Here is how to put together a buyer’s guide, including what to sort out before you type a single word.

Know your audience

From the start, it’s important to think about who the stakeholders are for your product’s buying cycle. One typical issue with early-stage startups is they meet with an enthusiastic buyer — a CIO, CTO or VP of product — but neglect to include the other stakeholders who should be part of the conversation. More importantly, a lot of companies don’t realize the impact of their product on a group or team that they would not typically sell to.

For example, target the security team as an early stakeholder, because they’re probably going to review your product. If the solution is focused toward, say, integration, then hone in on who would be owning the integration process on the buyer’s team.

If you’re selling a martech solution, on a business level, you have to consider a finance business partner for marketing. Think about the problems your customers face and also how others in their company relate to them.

As you move through the sales process, other decision-makers start to get involved. Including all pertinent stakeholders early, besides the sponsor and primary stakeholder, mitigates the friction this causes and shortens the sales cycle. In your buyer’s guide, identify the stakeholders that you as a salesperson or founder/CEO want to have touch points and share information with about your product.

Deployment, security and the buying process

At this point in the process you’ve already made a sales pitch and have had multiple conversations with stakeholders, but a quick refresher on the value proposition of your solution is nice to include in your buyer’s guide. Add the deployment details here as well: the expected results of deploying your product, the measurable goals you have in mind for the proof of concept (PoC) phase of the sales cycle. These goals can also be outlined or reiterated in the PoC section itself.

The first half of the buyer’s guide should also comprise a one to two-page security narrative around your product. This allows the procurement team, your customer contact or the person who referred you to the company to make sure the company is on the same page. The objective is not to have a boilerplate run-down of your security policies and processes, but a more narrative-driven outline that addresses your company’s security culture, who is responsible for security at your company, certification details and other important information.

Next, talk about the actual buying process, end to end. You can kick off the buyer’s guide with this section or include it later on. The buying process should be a high-level summary of what the customer should expect after the first meeting. It should outline everything that needs to happen if they decide to sign on the dotted line.

After you’ve had the first meeting with a customer, what should they expect to happen? In most cases, the next steps would be to provide a security document, set up a follow-up meeting to test the solution, conduct a review of the customer’s tech stack and engage with other stakeholders. You may have some enthusiastic buyers who want to orchestrate the buying process in some way, shape or form. Having the process portion of your buyer’s guide down pat will enable you to control the narrative.
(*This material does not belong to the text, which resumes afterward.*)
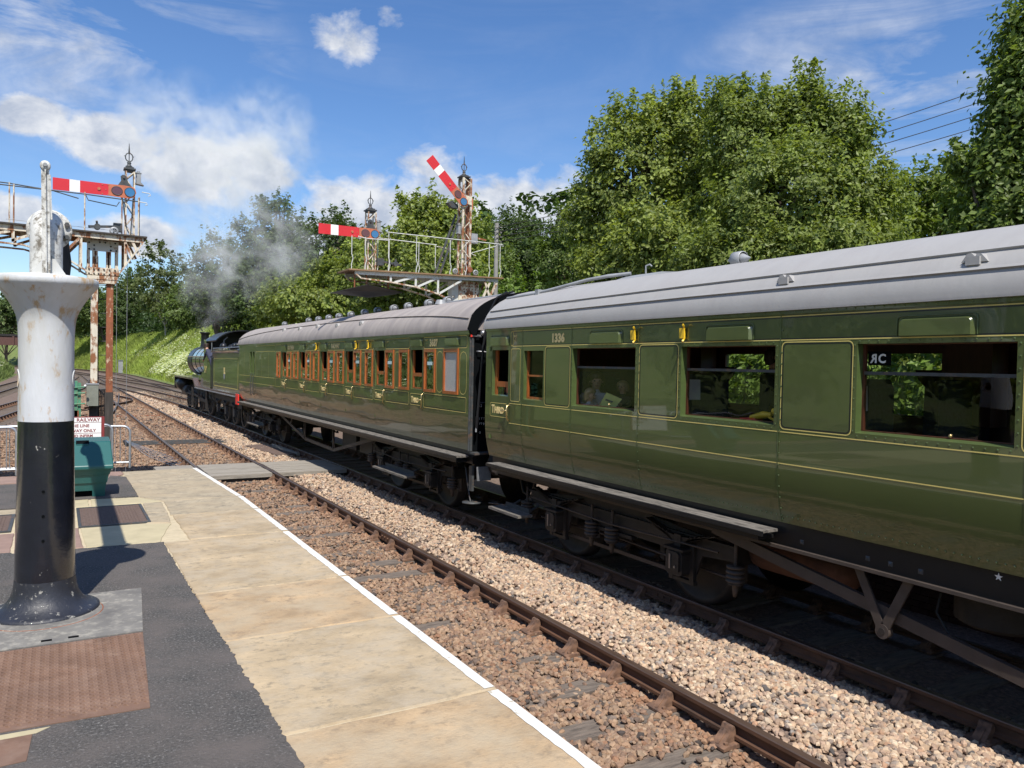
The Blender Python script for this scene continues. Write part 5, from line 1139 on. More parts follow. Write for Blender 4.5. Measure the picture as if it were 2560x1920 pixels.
for k in range(25):
    f = k/24; y = A0+.02+(A1-A0-.04)*f; P.append((5.60+.215*(1-abs(2*f-1)**2.2), y))
rainstrip(c2, P, 'roof2', .022, .012)
m = MB(); m.box(5.565, 5.60, A0-.03, A1, 3.095, 3.160); m.build('cornice', M_['green2'], c2)
for y in (A0+.01, A1-.01):
    m = MB(); m.prism([(5.685, 1.25), (5.61, 1.8), (5.61, 3.16), (8.33, 3.16), (8.33, 1.8), (8.25, 1.25)], y-.012, y+.012, 'y'); m.build('end_wall', M_['bindark'], c2)
m = MB(); P = [(XC+1.43*u, roofz(XC+1.42*u)+.012) for u in [x/20 for x in range(-20, 21)]]; Q = [(XC+1.30*u, roofz(XC+1.42*u)-.14) for u in [x/20 for x in range(20, -21, -1)]]
m.prism(P+Q, A0-.06, A0-.03, 'y'); m.build('roof_end_hoop', M_['bindark'], c2)
m = MB(); 
for k in range(7): m.box(6.28-.02*(k % 2), 7.66+.02*(k % 2), 10.36+k*.075, 10.42+k*.075, 1.15, 3.45)
m.build('gangway_bellows', M_['bindark'], c2)
m = MB(); m.box(5.62, 5.66, A0-.04, A0, 1.25, 3.1); m.box(5.60, 5.64, A0-.02, A0+.0, 1.25, 3.16); m.box(5.63, 6.1, A0-.20, A0, 1.205, 1.235); m.build('end_steps', M_['iron'], c2)
m = MB(); m.tube([(5.72, A0-.02, 2.83), (5.72, A0-.07, 2.83), (5.93, A0-.07, 2.82)], .012, 6); m.tube([(5.70, A0-.06, 3.08), (5.86, A0-.06, 3.08)], .012, 6); m.tube([(5.78, A0-.06, 2.02), (5.90, A0-.06, 2.02), (5.9, A0-.06, 2.2)], .010, 6)
m.sphere((5.8, A0-.07, 3.12), .05, 10, 7); m.build('end_handrail', M_['silverd'], c2)
MB().box(5.60, 5.66, A0-.05, A0+.03, 3.055, 3.09).build('red_bracket', M_['scarlet'], c2)
m = MB(); m.tube([(5.62, A0-.05, 3.07), (5.78, A0-.06, 3.06)], .010, 6); m.build('alarm_rod', M_['silverd'], c2)
m = MB(); m.tube([(5.96, 10.35, 3.74), (5.86, 10.5, 3.66), (5.78, 10.62, 3.40), (5.74, 10.7, 2.9), (5.71, 10.74, 2.2), (5.69, 10.76, 1.80)], .022, 8); m.tube([(6.06, 10.35, 3.76), (5.92, 10.5, 3.70), (5.85, 10.60, 3.50)], .016, 8)
m.cyl((5.69, 10.76, 1.80), (5.685, 10.77, 1.62), .03, .022, 8); m.build('control_cable', M_['cable'], c2)
MB().tube([(5.68, 10.77, 1.74), (5.675, 10.77, 1.56)], .014, 6).build('cable_clip', M_['lgrey'], c2)
for s_, x, z, sz in (('33', 5.80, 1.945, .075), ('31 T 7', 5.79, 1.745, .05), ('9 FT 0', 5.79, 1.665, .05), ('0', 5.83, 1.52, .055)):
    text(s_, 'end_lettering', M_['swhite'], c2, sz, (x-.04, A0-.024, z), right=(1, 0, 0))
# lining
m = MB(); LX = 5.597
def box_(a, b, za, zb, r=.03, w_=.009): m.rline(LX, min(a, b), max(a, b), za, zb, r, w_)
box_(12.66, 10.98, 2.885, 3.08); box_(12.63, 10.98, 1.85, 2.09)
DO2 = sorted(DO)
for i, (a, b) in enumerate(DO2):
    box_(a-.01, b+.01, 1.87, 2.07)
    nx = DO2[i+1][0] if i+1 < len(DO2) else 24.05
    ya, yb = b+.09, nx-.09
    if i == len(DO2)-1: yb = 23.5
    box_(ya, yb, 1.86, 2.09); box_(ya, yb, 2.895, 3.085)
    yc = (ya+yb)/2
    if i < len(DO2)-1: box_(yc-.155, yc+.155 if i else yc+.10, 2.15, 2.83, .09 if i else .07)
box_(11.86, 12.11, 2.14, 2.83, .11); box_(10.98, 11.22, 2.14, 2.82, .11)
for z in (2.09, 1.86): hline(m, 23.6, 28.8, z, .010, 5.597)
for z in (2.90, 3.08): hline(m, 23.6, 26.2, z, .010, 5.597)
for y in (24.4, 25.3, 26.2, 27.2, 28.0): m.add([(5.597, y, 2.1), (5.597, y+.008, 2.1), (5.597, y+.008, 2.86), (5.597, y, 2.86)], [(0, 1, 2, 3)])
m.build('yellow_lining', M_['yellow'], c2)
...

Overeager buyers who want to fast-track the process won’t get far unless all decision-makers are on board. Even the most autocratic of C-level execs can be redirected by the procurement team — not stopping a deal or purchase from happening, but by bringing up valid concerns that could place their company at risk. In your buyer’s guide, defining what the buying process entails keeps everyone apprised of next steps and prevents buyers from jumping ahead.

PoC, customer success and implementation

A key part of your buyer’s guide should begin with an overview of the PoC part of the sales process. The PoC is essentially the trial component, where buyers can test out a product and witness its value proposition and market differentiation firsthand. This one-page summary should point out some of the technical requirements of the PoC along with the results buyers should see when they test out the product.
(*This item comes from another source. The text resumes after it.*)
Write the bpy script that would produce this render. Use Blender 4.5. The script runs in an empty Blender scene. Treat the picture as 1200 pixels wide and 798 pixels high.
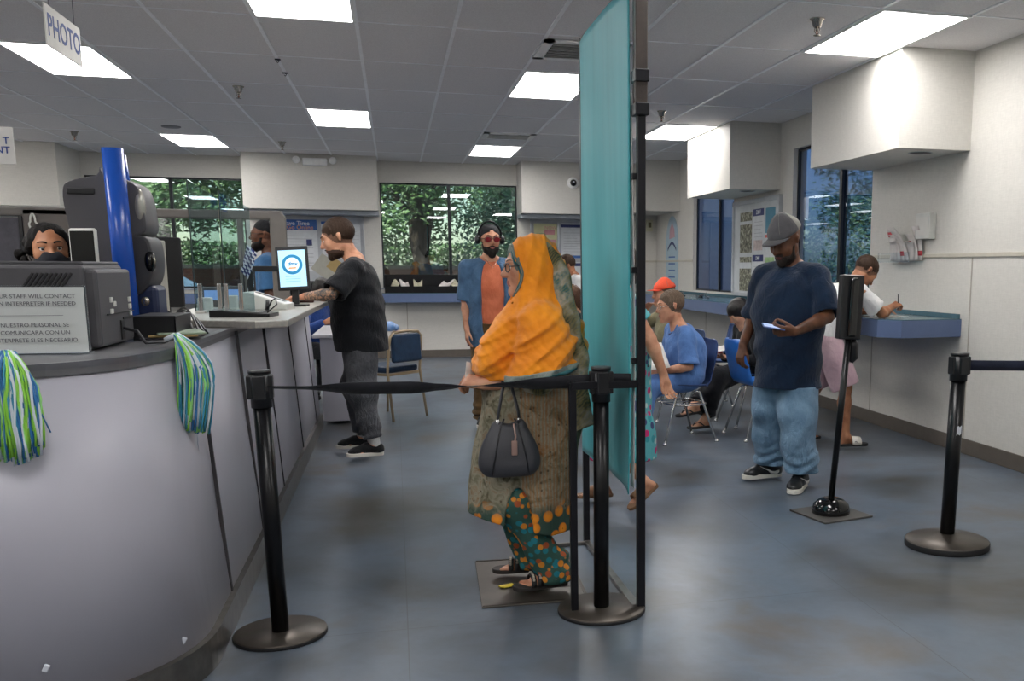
import bpy, bmesh, math, random
import numpy as np
from mathutils import Vector, Matrix
random.seed(7)
C = bpy.context.scene.collection
PI = math.pi
def V3(*a): return np.array(a, dtype=float)
def unit(v):
    v = np.array(v, float); return v/np.linalg.norm(v)

# ------------------------------------------------------------------ materials
def lin(c):
    if isinstance(c, str):
        c = [int(c[i:i+2], 16)/255 for i in (0, 2, 4)]
    return tuple((x/12.92 if x <= .04045 else ((x+.055)/1.055)**2.4) for x in c)+(1,)
MATS = {}
class NT:
    def __init__(s, name):
        m = bpy.data.materials.new(name); m.use_nodes = True; s.m = m; s.t = m.node_tree
        s.n = s.t.nodes; s.p = s.n['Principled BSDF']; s.out = s.n['Material Output']; s.co = None
    def node(s, typ, **kw):
        n = s.n.new(typ)
        for k, v in kw.items():
            if hasattr(n, k): setattr(n, k, v)
        return n
    def link(s, a, b): s.t.links.new(a, b)
    def coord(s):
        if s.co is None: s.co = s.node('ShaderNodeTexCoord')
        return s.co.outputs['Object']
    def mapped(s, scale=(1, 1, 1), rot=(0, 0, 0)):
        mp = s.node('ShaderNodeMapping'); mp.inputs['Scale'].default_value = scale
        mp.inputs['Rotation'].default_value = rot; s.link(s.coord(), mp.inputs['Vector']); return mp.outputs[0]
    def noise(s, scale=5, detail=3, rough=.5, vec=None, dist=0):
        n = s.node('ShaderNodeTexNoise'); n.inputs['Scale'].default_value = scale
        n.inputs['Detail'].default_value = detail; n.inputs['Roughness'].default_value = rough
        n.inputs['Distortion'].default_value = dist
        s.link(vec if vec is not None else s.coord(), n.inputs['Vector']); return n.outputs['Fac']
    def ramp(s, fac, stops, interp='LINEAR'):
        r = s.node('ShaderNodeValToRGB'); r.color_ramp.interpolation = interp
        e = r.color_ramp.elements
        while len(e) < len(stops): e.new(.5)
        for i, (p, c) in enumerate(stops):
            e[i].position = p; e[i].color = lin(c) if isinstance(c, str) else c
        s.link(fac, r.inputs['Fac']); return r.outputs['Color']
    def mix(s, fac, a, b, mode='MIX'):
        n = s.node('ShaderNodeMix'); n.data_type = 'RGBA'; n.blend_type = mode
        for inp, v in ((n.inputs[0], fac), (n.inputs[6], a), (n.inputs[7], b)):
            if isinstance(v, str): inp.default_value = lin(v)
            elif isinstance(v, (int, float)): inp.default_value = v
            elif isinstance(v, tuple): inp.default_value = v
            else: s.link(v, inp)
        return n.outputs[2]
    def math(s, op, a, b=None, clamp=False):
        n = s.node('ShaderNodeMath'); n.operation = op; n.use_clamp = clamp
        for i, v in enumerate((a, b)):
            if v is None: continue
            if isinstance(v, (int, float)): n.inputs[i].default_value = v
            else: s.link(v, n.inputs[i])
        return n.outputs[0]
    def sep(s, vec=None):
        n = s.node('ShaderNodeSeparateXYZ'); s.link(vec if vec is not None else s.coord(), n.inputs[0]); return n.outputs
    def bump(s, h, strength=.3, dist=.01):
        b = s.node('ShaderNodeBump'); b.inputs['Strength'].default_value = strength
        b.inputs['Distance'].default_value = dist; s.link(h, b.inputs['Height'])
        s.link(b.outputs[0], s.p.inputs['Normal'])
    def base(s, c):
        i = s.p.inputs['Base Color']
        if isinstance(c, (str, tuple)): i.default_value = lin(c) if isinstance(c, str) else c
        else: s.link(c, i)
    def set(s, rough=None, metal=None, spec=None, **kw):
        if rough is not None:
            if isinstance(rough, (int, float)): s.p.inputs['Roughness'].default_value = rough
            else: s.link(rough, s.p.inputs['Roughness'])
        if metal is not None: s.p.inputs['Metallic'].default_value = metal
        if spec is not None: s.p.inputs['Specular IOR Level'].default_value = spec
        for k, v in kw.items(): s.p.inputs[k.replace('_', ' ')].default_value = v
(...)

Say you have an automated solution for financial transactions. One of the goals for your PoC would be to automate X percentage of transactions or events. Another goal may be minimizing the number of errors a buyer typically sees, or showcasing ease of deployment. Whatever it is, be prescriptive when setting expectations.

Here are some questions to address in your PoC one-pager: What does the PoC look like and how long does it take? What are the integrations required? Who is involved in executing the PoC? What permissions are needed for access? What communication should be happening, and to whom, about the PoC? What are common hurdles or false positives that have arisen in past PoCs, and how can these be avoided?
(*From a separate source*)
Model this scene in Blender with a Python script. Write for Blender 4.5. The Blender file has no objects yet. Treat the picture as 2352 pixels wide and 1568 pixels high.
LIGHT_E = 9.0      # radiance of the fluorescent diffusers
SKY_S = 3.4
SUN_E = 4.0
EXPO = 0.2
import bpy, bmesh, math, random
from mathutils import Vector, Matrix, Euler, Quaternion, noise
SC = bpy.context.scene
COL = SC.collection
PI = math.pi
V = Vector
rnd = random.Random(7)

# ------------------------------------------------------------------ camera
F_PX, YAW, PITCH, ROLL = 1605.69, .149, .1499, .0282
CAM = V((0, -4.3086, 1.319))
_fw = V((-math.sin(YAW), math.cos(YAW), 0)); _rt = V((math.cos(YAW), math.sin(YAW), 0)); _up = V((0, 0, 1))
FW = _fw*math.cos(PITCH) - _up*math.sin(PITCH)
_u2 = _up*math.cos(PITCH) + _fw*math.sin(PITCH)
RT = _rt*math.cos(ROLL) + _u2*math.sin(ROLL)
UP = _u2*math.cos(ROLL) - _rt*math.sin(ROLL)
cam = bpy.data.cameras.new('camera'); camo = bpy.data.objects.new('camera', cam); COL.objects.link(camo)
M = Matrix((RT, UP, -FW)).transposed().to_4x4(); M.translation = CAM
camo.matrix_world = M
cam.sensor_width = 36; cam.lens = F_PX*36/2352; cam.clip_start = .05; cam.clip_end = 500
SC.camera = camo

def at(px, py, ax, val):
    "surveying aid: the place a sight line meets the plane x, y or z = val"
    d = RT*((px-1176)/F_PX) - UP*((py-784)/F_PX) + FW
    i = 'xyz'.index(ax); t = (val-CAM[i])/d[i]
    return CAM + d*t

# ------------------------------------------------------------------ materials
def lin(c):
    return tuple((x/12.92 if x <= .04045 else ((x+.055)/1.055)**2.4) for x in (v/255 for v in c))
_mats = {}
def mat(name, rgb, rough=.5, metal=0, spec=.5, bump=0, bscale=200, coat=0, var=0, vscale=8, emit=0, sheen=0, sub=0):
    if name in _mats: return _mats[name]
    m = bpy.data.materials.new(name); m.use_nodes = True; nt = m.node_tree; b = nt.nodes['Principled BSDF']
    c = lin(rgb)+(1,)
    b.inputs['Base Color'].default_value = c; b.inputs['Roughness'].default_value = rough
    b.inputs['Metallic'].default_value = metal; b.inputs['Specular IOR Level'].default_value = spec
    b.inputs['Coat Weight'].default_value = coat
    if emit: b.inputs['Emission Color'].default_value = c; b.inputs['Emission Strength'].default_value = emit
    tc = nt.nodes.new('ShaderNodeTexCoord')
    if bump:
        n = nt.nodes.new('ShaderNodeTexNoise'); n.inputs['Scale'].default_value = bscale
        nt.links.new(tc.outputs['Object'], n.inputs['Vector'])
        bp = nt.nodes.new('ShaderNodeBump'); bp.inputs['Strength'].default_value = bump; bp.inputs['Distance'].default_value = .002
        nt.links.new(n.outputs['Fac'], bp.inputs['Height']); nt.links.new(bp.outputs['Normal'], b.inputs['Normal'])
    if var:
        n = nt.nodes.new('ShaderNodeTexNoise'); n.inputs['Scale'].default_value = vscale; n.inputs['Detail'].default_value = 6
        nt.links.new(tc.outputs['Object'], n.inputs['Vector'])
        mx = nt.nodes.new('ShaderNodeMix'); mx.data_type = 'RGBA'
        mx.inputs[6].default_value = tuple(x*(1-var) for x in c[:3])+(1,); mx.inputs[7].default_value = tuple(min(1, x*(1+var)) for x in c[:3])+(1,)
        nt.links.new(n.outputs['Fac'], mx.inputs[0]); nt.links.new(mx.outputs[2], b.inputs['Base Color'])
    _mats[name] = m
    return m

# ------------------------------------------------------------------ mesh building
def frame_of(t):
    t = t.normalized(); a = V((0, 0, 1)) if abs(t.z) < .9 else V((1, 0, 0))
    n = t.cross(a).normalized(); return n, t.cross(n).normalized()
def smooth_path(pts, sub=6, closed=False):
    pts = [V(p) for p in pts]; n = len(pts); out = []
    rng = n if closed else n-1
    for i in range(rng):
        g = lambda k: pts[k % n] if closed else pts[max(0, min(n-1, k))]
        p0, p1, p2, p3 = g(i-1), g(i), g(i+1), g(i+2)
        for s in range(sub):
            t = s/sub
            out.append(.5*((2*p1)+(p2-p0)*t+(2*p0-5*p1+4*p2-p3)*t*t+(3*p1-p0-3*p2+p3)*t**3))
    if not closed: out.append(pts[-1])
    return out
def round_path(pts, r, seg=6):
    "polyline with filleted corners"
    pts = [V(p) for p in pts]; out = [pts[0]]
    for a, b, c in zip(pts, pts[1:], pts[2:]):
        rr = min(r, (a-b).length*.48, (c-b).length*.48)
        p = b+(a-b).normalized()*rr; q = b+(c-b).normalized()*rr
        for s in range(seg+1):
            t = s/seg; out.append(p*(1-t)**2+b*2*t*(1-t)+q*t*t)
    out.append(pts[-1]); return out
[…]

After the run-down, talk about what ongoing customer success looks like and what buyers should expect from a cadence standpoint. Define what the customer success team does and does not do, what a typical engagement between the customer success team and the customer looks like, what kind of reporting the customer will receive, how long it will take to review feature requests, and other considerations.

Make sure you have a set of reference case studies handy. It may feel like you’re creating a brochure as you put these case studies together, but you’re merely being more informative. Encourage your prospect to reach out: Speak to this reference customer because they are similar in size, or speak to this one because they’re in a comparable industry. And so on.

End your buyer’s guide with a run-through of the implementation phase. Clarify the timeline, who should be involved, and how to plan for resources. Many times, CIOs will make the mistake of saying, “I’m just going to buy a solution,” without thinking through the logistics of what happens after a purchase is made. The administration of a software product is carried out by someone who’s already very, very busy. With little or no heads-up, this makes their job incredibly difficult.

Always tell a story

The buyer’s guide is a win for both sides: Buyers are informed of what’s to come, and startups can expedite a potential deal by preempting any concerns about a product and/or the sales process. The order of the buyer’s guide isn’t entirely set in stone, but the sections outlined above are crucial. Identify your stakeholders, describe your solution’s value, deployment and security measures, summarize the buying process, and trace the steps of the PoC, customer success and implementation stages.

Don’t think of the buyer’s guide as a document. It can be written at length as a narrative or be a series of slides. Above all, it should feel like a cohesive story that threads all of the sections together. If you’ve made it this far then your storytelling abilities might be just as special as your product.

Think of the buyer’s guide as another chance to flex those narrative muscles, and streamline your path to a “yes” while you’re at it.